For the 10-year-old girl with an older brother playing hurling and Gaelic football, it must be confusing. The hurleys look the same, the balls look the same, the goals look the same, the pitches look the same. Yet, the sports they play are called by different names. Camogie and hurling, ladies football and Gaelic football, when really the only differences are a few lines in the rule books and the governing bodies having offices on opposite sides of the Royal Canal.
"It's funny," says Offaly dual player Gráinne Egan, "a lot of trainers that we would have come in to us are hurling trainers, and they'd often say 'come on lads' or 'we're going hurling', and then they'd correct themselves and say 'sorry, camogie'.
"And it's something that always annoys me, because in my head, and I think for anyone who plays, it is hurling, and we're going out hurling and it's great hurling and whatever it is.
"I don't think that differentiation comes from the players."

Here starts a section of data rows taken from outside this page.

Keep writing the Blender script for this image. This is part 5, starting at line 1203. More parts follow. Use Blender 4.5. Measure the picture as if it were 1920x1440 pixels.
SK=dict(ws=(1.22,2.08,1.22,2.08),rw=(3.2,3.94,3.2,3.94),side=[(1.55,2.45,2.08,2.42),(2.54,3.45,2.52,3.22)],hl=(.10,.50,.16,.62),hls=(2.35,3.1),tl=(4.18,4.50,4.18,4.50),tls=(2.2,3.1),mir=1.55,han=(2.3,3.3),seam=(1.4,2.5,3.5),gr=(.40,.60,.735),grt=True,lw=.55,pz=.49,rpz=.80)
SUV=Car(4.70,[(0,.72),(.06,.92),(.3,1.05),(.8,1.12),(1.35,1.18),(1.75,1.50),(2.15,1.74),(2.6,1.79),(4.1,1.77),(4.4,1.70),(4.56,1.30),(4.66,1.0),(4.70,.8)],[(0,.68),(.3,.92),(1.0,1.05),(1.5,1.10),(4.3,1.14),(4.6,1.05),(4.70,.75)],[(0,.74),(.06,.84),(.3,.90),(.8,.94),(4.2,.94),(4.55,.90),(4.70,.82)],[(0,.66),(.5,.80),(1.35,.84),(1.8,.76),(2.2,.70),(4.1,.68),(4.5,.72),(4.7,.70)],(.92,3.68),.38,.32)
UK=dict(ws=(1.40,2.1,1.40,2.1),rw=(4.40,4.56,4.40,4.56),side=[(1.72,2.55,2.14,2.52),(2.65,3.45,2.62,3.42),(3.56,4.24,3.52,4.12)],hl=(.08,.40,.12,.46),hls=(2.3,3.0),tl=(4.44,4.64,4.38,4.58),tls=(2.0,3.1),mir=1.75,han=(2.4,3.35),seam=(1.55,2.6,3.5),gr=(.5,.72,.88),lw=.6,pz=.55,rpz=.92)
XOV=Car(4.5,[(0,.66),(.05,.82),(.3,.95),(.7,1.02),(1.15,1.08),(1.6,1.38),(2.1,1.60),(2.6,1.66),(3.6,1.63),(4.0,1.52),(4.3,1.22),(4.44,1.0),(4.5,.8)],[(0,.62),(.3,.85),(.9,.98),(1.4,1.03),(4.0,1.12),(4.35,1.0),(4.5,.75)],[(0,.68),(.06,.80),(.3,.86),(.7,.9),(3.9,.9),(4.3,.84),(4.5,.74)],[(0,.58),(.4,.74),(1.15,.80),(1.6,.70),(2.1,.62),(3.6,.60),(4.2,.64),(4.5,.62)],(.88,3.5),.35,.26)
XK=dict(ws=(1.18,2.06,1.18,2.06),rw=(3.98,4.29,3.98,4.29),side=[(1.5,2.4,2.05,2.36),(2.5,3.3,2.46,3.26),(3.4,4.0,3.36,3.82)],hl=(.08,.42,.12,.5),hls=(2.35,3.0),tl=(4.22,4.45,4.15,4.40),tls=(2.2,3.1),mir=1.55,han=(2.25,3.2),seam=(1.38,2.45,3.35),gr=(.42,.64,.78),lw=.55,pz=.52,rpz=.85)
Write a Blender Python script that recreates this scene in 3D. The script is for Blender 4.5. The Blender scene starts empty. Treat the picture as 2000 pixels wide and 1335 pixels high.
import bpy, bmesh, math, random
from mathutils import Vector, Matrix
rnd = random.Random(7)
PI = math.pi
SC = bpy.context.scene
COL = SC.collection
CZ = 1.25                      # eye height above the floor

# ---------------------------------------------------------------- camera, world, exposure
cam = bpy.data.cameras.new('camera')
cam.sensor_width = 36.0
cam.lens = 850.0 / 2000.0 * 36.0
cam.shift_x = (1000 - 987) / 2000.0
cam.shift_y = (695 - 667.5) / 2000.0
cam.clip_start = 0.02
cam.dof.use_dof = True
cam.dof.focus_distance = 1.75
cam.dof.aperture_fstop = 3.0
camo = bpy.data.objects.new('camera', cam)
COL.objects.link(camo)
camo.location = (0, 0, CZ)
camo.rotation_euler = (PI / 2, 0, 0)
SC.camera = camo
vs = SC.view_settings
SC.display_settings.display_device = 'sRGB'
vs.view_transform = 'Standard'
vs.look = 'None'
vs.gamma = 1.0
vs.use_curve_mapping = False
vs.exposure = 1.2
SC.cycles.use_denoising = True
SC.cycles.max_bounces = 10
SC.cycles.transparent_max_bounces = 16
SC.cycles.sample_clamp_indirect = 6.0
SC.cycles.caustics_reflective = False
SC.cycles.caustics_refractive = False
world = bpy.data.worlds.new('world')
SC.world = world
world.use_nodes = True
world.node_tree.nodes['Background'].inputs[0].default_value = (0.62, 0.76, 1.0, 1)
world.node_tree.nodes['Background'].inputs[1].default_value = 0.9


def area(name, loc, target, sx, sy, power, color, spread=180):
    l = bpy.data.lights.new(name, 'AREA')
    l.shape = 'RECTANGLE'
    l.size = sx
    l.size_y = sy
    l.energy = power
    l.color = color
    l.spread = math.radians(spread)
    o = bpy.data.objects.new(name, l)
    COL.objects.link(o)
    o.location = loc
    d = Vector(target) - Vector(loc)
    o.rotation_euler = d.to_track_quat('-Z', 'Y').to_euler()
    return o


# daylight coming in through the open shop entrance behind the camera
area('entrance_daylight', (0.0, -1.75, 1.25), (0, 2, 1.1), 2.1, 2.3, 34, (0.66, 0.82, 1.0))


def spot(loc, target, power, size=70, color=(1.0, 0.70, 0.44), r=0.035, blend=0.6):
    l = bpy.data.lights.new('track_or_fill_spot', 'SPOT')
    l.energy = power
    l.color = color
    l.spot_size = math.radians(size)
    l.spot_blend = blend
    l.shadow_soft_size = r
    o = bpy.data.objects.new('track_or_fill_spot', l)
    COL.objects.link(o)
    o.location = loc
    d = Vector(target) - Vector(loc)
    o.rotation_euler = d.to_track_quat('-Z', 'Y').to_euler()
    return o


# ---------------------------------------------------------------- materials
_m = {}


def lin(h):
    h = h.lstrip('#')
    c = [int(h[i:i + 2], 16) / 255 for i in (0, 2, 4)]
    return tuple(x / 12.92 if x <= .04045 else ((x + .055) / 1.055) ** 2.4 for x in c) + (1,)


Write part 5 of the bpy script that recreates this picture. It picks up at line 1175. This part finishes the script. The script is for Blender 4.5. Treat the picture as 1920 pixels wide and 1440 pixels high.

9 June 2021; Gráinne Egan of Offaly with the PwC GPA Women's Player of the Month in Camogie at Tullamore GAA club in Offaly. Photo by Piaras Ó Mídheach/Sportsfile
Egan says the optimist in her would like to believe that some time in the next five years, camogie and ladies football will step under the GAA umbrella.
'The physicality in camogie has gone right up'
"There are a lot of big jobs, a lot of people whose livelihoods are kind of involved in this, and I know it's a lot more complicated than just, ‘We'll bring it all together and that's it’," she says.
"The GPA [and WGPA] coming together has been massive already. It's visible and it's only going in the right direction, so if we can keep it going you would love to see them coming together, and get rid of the skorts, and start just trying to bring them closer.
"Changing the rules as well this year, the physicality in camogie has gone right up, which is great. It's made it more enjoyable to play, it's more enjoyable to watch. Hurling is nearly going the other way, but that's a different conversation.
"But it's much more enjoyable and hopefully we can keep going, keep making those changes and keep modernising it."
Just like Egan, eight-time Cork All-Ireland winner Ciara O'Sullivan would like one day for the sport she plays to be called Gaelic football and not ladies football.
"I think that would be good in the future," says the PwC GPA Women's Player of the Month in football.
"There's so much work done in the media over the last number of years to promote women in sport and hopefully in the coming years what that will mean is that it won't be 'women in sport', it'll just be sport and it'll be spoken of equally."
O'Sullivan believes there is an appetite among female Gaelic footballers for the LGFA to merge with the GAA, an accord she feels might end fixture debacles in the women's games.
"It's so frustrating when the lads are playing in O'Connor Park at 2pm on a Sunday and we're playing down the road at 2pm on a Sunday," says Egan
"There's no joined-up thinking there, and I know it's separate organisations and it's not expected, but it would be brilliant for young kids coming up that it was all the one, that you are a county player, regardless of whether you are a hurler or a camogie player or whatever it is, it's the one level."